Avrupa'nın en büyük sorunu nüfusunun yaşlanması. Yaş ortalaması bugün 41. Ayrıca girişimcilik ruhunun da gerilediğine şahit oluyoruz. Bu iki sorun Avrupa'nın dünya çapında rekabet edebilirliğini ciddi oranda tehdit ediyor. Göçmenlerin ekseriyeti göç ettikleri ülkelere çalışıp para kazanmak için gelirler. Onların devletin sırtından geçinme gibi bir amaçları olmaz. Tabii ki bu insanlar arasında da çok küçük bir azınlık da olsa devletin arz ettiği sosyal imkânlara haksız yere müracaat edebilir, ama bu durum Avrupalılar için de geçerli.
Yabancılar yerli Avrupalılara göre iş bulmakta daha fazla zorluk çekiyorlar ve iş piyasasında dışlanıyorlar. Girişimcilik onlar için işsizliğe en önemli çözüm. Bu girişimciliğe küçük ticarethanelerle atılıyorlar.
Avrupa genelinde 160.000'e yakın Türk kökenli girişimci faal, 92.000'i Almanya'da. Bunlar başarıya susamış, genç ve genellikle eğitimli kişiler. Yüzde 36'sı üniversite mezunu. Almanca onlar için yabancı bir dil değil. Almanya'da yaşayan arkadaşlarım Almanya hakkında vatanları olarak bahsediyorlar; ben de onlara Hollanda'yı memleketim olarak tanıtıyorum.
Size Hollanda'dan somut bir örnek vereyim. 1971 doğumlu Murat Kıran, 2007 yılında Hollanda'nın Utrecht kentinde Conclusion isimli bir bilgisayar yazılım şirketi kurar. Beş yıl içinde şirketini yüzde 7.000 büyütür ve bu zaman zarfında 1.300 mühendise istihdam üretir.
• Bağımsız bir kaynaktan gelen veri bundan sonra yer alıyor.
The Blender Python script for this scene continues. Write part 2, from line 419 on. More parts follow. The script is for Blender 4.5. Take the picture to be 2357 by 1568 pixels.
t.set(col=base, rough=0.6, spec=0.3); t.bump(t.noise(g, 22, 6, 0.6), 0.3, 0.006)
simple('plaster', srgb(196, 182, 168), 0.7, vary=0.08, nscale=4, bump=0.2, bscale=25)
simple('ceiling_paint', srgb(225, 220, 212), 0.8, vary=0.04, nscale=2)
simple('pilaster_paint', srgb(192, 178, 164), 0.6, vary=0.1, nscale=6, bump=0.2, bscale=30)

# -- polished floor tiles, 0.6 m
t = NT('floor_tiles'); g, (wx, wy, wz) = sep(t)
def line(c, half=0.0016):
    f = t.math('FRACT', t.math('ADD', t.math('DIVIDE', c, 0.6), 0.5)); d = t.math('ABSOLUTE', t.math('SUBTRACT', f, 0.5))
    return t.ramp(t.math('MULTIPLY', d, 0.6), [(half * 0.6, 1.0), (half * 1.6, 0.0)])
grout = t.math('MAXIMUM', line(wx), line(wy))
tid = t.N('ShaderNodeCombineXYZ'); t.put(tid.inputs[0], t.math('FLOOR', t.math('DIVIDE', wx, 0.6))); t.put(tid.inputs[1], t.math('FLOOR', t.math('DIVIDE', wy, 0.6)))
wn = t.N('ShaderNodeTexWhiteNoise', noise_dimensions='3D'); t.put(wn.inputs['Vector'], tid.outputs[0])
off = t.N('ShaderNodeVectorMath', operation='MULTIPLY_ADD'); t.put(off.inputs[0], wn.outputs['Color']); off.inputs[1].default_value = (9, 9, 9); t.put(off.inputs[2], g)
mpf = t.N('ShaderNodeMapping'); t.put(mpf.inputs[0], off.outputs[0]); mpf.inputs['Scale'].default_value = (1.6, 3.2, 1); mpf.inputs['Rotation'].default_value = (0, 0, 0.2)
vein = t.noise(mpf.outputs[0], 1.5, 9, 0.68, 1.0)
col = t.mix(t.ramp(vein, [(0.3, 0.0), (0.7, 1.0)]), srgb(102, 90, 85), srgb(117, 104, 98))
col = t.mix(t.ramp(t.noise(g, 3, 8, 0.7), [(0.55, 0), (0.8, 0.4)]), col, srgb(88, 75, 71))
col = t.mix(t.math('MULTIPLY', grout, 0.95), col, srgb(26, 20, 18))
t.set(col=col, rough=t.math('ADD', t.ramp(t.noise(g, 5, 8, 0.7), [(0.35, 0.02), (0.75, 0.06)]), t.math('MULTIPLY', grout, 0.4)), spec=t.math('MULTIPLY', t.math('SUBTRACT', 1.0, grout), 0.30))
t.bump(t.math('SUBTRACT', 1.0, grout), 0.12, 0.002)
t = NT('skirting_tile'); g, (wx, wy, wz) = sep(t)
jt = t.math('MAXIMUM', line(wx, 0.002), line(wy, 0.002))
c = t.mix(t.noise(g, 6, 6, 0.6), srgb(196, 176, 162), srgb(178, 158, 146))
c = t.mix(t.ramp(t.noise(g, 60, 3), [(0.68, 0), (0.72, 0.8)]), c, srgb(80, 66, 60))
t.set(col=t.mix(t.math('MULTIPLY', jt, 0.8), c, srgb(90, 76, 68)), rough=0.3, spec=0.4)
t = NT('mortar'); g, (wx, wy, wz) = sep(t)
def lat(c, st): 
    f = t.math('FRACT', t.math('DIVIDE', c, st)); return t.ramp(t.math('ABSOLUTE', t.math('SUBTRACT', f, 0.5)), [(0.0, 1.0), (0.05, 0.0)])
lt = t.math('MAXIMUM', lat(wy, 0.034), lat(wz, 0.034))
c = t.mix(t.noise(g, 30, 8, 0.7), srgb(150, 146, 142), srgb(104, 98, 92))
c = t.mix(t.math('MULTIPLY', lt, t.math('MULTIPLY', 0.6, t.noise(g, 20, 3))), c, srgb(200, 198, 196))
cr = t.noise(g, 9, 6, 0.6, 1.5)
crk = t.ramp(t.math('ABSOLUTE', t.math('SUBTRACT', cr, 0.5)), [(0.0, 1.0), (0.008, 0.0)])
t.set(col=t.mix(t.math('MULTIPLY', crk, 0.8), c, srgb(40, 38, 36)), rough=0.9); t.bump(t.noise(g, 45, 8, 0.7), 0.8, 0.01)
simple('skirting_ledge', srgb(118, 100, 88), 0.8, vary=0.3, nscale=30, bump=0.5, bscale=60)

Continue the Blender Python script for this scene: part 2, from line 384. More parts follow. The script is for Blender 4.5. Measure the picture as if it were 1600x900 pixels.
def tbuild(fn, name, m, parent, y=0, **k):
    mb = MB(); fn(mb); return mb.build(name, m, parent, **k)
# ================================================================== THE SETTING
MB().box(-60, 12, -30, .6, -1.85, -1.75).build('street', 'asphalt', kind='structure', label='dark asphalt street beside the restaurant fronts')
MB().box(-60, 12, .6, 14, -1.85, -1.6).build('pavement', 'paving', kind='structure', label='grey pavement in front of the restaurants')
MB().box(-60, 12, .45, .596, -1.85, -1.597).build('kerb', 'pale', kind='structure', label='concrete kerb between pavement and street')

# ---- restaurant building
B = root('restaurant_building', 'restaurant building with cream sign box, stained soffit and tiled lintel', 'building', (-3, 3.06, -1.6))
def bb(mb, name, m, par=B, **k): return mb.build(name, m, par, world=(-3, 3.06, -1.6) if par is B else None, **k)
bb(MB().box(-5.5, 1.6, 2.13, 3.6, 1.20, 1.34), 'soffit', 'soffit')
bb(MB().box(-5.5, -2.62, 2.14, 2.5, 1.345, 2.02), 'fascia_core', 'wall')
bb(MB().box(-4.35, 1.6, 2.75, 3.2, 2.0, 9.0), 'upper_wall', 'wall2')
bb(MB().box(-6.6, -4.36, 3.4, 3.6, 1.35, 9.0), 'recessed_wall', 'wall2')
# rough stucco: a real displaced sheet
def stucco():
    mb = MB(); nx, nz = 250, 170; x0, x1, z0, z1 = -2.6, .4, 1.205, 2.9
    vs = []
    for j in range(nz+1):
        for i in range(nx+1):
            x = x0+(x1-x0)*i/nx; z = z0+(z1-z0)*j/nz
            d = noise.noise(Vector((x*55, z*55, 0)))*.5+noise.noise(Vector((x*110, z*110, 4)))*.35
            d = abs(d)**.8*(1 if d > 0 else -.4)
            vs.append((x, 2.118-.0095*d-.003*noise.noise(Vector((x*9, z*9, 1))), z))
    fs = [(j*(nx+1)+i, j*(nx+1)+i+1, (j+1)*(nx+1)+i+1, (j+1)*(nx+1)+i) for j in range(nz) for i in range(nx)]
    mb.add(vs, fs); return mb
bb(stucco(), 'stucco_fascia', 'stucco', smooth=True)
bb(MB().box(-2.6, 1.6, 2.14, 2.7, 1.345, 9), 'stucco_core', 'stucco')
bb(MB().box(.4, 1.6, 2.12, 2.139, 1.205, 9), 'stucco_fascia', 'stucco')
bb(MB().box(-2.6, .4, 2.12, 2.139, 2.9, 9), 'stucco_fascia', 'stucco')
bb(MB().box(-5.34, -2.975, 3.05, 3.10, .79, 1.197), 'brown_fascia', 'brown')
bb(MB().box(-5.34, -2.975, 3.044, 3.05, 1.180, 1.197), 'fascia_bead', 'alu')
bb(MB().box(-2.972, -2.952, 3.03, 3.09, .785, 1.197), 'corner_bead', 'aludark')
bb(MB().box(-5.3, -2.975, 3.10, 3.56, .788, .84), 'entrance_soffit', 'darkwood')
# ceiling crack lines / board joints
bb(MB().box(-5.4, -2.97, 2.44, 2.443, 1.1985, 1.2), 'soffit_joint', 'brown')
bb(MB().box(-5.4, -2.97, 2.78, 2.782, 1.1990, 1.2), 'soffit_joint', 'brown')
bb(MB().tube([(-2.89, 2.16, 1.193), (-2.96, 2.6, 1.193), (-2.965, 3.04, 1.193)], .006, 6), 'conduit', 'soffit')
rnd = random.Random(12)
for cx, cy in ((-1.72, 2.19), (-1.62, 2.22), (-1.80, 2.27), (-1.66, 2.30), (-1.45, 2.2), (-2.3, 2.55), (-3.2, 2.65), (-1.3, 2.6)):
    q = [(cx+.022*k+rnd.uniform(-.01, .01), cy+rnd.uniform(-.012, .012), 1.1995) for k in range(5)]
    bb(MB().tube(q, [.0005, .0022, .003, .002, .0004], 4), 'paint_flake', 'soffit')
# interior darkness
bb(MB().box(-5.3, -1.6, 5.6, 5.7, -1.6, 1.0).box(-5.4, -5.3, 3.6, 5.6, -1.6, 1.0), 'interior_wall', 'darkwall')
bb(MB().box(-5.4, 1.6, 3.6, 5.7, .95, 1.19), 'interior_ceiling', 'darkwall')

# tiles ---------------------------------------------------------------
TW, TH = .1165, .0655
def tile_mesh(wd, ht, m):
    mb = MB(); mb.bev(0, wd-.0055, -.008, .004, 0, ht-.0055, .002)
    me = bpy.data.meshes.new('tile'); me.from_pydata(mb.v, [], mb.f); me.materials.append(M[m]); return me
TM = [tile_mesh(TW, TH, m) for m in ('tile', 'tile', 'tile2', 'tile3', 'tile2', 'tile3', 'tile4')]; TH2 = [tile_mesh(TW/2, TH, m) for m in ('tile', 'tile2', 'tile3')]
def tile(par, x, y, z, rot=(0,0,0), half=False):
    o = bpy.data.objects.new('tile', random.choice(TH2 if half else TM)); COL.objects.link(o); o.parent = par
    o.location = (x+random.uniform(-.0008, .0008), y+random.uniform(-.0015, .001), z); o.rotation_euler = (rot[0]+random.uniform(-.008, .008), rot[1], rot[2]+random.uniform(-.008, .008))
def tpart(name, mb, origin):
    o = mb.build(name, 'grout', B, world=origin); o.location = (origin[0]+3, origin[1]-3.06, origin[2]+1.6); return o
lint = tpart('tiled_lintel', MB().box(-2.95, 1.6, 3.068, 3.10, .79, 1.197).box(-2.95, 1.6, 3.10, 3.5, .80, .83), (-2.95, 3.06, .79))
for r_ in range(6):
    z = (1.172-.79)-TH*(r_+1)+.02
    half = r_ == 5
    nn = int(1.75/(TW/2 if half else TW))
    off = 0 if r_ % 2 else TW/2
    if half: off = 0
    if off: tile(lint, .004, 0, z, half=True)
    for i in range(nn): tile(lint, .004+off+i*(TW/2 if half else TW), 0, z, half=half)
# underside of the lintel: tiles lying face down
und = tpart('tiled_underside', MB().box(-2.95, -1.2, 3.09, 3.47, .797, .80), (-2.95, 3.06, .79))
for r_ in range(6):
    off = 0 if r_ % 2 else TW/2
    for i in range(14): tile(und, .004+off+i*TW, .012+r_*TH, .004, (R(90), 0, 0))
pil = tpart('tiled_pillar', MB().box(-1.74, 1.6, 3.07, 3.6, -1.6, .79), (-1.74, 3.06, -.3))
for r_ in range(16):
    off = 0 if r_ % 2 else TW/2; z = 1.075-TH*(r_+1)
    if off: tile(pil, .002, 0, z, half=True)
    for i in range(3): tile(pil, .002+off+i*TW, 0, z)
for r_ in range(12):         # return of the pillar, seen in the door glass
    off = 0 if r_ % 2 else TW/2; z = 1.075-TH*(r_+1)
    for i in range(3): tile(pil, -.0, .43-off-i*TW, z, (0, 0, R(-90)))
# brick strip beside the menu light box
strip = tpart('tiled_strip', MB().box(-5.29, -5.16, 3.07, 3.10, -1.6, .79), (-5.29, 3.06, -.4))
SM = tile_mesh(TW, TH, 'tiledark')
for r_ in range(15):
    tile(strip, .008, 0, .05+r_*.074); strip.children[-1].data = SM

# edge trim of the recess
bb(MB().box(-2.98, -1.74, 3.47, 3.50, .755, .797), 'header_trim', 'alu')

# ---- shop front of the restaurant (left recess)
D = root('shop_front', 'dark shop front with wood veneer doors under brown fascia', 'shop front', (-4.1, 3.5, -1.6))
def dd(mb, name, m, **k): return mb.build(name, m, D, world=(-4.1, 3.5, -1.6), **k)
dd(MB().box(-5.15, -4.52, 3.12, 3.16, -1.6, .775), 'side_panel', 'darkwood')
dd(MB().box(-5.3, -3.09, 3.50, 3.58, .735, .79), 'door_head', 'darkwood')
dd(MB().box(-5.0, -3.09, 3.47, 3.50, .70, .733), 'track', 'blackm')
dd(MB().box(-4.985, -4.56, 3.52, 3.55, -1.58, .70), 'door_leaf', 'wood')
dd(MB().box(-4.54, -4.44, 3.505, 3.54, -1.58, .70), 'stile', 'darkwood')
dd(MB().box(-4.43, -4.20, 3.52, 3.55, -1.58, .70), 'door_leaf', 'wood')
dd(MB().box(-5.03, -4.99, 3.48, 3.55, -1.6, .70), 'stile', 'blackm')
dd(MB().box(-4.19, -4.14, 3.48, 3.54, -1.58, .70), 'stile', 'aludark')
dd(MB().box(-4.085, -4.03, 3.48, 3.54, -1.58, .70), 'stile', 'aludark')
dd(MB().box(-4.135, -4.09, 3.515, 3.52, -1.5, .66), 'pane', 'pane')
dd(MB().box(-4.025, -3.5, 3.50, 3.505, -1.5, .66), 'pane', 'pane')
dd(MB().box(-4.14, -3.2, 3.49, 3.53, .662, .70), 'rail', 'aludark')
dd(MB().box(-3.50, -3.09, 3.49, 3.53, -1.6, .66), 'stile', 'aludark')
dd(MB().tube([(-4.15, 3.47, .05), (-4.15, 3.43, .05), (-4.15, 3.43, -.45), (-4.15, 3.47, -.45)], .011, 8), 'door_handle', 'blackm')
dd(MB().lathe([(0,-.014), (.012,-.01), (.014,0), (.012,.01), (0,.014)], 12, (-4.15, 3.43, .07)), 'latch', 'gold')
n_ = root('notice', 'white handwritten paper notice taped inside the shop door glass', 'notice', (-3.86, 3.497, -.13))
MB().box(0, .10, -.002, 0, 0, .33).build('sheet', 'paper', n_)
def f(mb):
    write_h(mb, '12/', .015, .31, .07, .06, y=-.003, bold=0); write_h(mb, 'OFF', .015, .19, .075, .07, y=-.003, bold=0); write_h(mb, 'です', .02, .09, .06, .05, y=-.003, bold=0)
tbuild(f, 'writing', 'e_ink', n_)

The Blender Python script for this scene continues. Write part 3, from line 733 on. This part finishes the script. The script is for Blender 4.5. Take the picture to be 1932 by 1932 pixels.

Kişi bilmediğinden korkar. Müslümanlardan en çok korkanlar genellikle Müslümanları tanımayanlar. Bunların Müslüman tanıdıkları veya dostları yoktur ve dolayısıyla Avrupa Müslümanlarından korkarlar. Türkler Avrupa'da 50 yıldır yaşıyor, yaşadıkları ülkelere uyum sağlıyor hatta siyasete bile katılımda bulunuyorlar. Bunlar hiçbir şekilde bir tehdit unsuru değildir, ne Avrupa için, ne yaşadıkları ülkeler için ne de beraber yaşadıkları toplumlar için.
Bu korku cehaletten. İnsanlar gerçekten çevrelerinde olan bitenden habersiz. Suriye mültecileri çok büyük bir insanlık krizinin kurbanı. Unutmayalım, bunlar Suriyeli veya Müslüman olmadan evvel insandır.
Korkulacak tek şey vardır, o da korkunun kendisidir. Asıl tehdit popülist siyasetçilerdir. Ne yazık ki Avrupa, geçmişteki yabancı düşmanlığına geri dönüyor.
Mesajım o ki: Sabredin, sabredin ve bilin ki tam manasıyla “beraber ve birlikte” yaşamadan ortak bir gelecek inşa edemeyiz. Avrupa, dini, dili, etnik kökeni ne olursa olsun insan haklarını, her daim müdafaa edip dünyanın neresinde olursa olsun tehdit altında bulunan insanlara sahip çıkmalı. Avrupa'nın bu yönünü savunurken ben aynı zamanda çocuklarımın geleceğini de savunmuş oluyorum. Neticede benim evlatlarım, bütün Hollandalı çocuklar gibi aynı geminin yolcuları.